There's a popular narrative that to have the real young adult "experience" you have to move out right after school, escape your hometown and party the next three years away, while occasionally blagging your way through coursework. Blasphemously, I didn't drink at university, nor did I party or go on "nights out" with friends. I also arrived late, turning up in my early-twenties. I had a lovely set of years learning new things, meeting new people and taking advantage of the university's facilities (that's code for free counseling, plenty of places to eat and a late-night library).

You're young. Life is not a race, nor is it a predetermined story. There's more than one way to enjoy your youth and there's more than one way into university too.

A-Levels aren't the only route to University, college courses or even just plain ol' work experience are equally valid options. When you're ready, try emailing lecturers at your preferred institution, you'll be surprised by how many will be happy to talk about alternative ways onto the course. I know quite a few people, myself included, who got into university by proving their worth through alternate means, by speaking to staff and showing a passion and interest in their chosen subject. Hell, you could email some today. Take a moment to explain your results and ask for recommendations on what to do now, plenty of lecturers will happily tell you what would impress them when it comes to applying next time. Despite the stereotype, they're not all dusty, aloof, old grumps, many want to meet you someday and see you succeed.

The myth that everyone relies on A-Levels and a painstakingly worded UCAS personal statement to get into university, just isn't true.

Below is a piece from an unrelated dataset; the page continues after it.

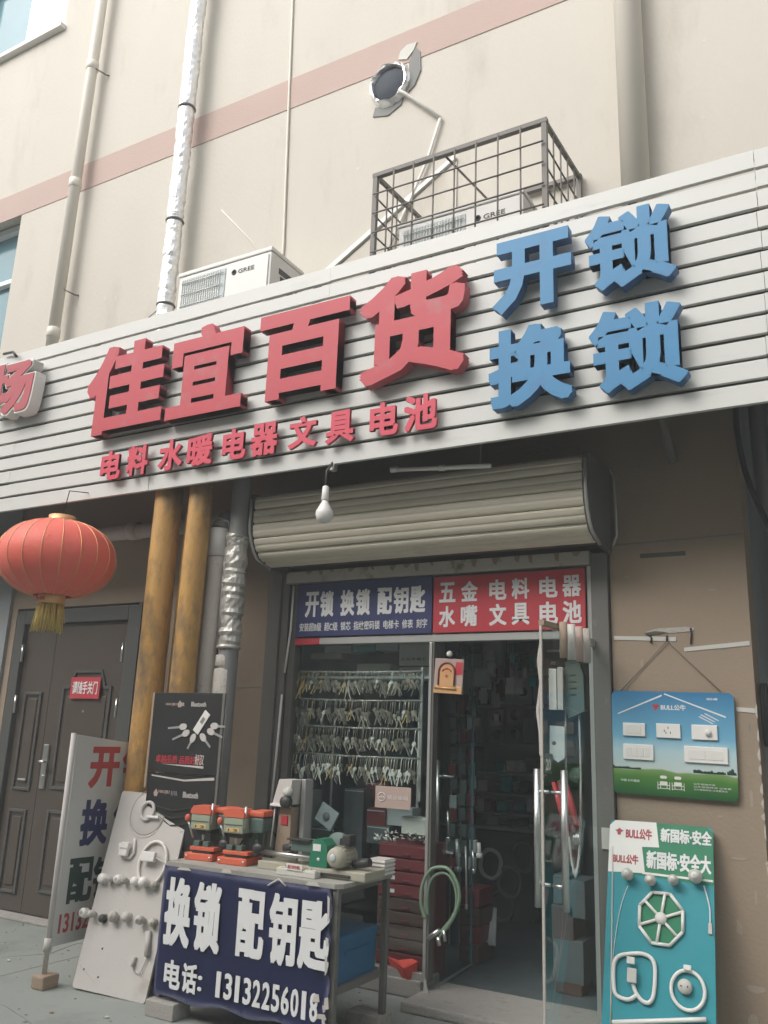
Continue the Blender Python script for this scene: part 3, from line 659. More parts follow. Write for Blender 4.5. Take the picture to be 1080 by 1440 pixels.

You could even just forget university for now. Use the time to grow as a person, explore who you are. Trust me, it's better to work out who you are and what you want before you head to university and get saddled with deadlines.

I know it hurts to see friends going off to start new lives, that's not going to be a fun day when everyone ships out. But remember they're not "better" or "worse" than you for doing so. Things just turned out differently. You're not a failure for slipping up on a rigid memory test. Turn this situation into an opportunity. You're young, you have all the time in the world.

Go be you. It may not feel like it, but in the long-term this could be a blessing in disguise.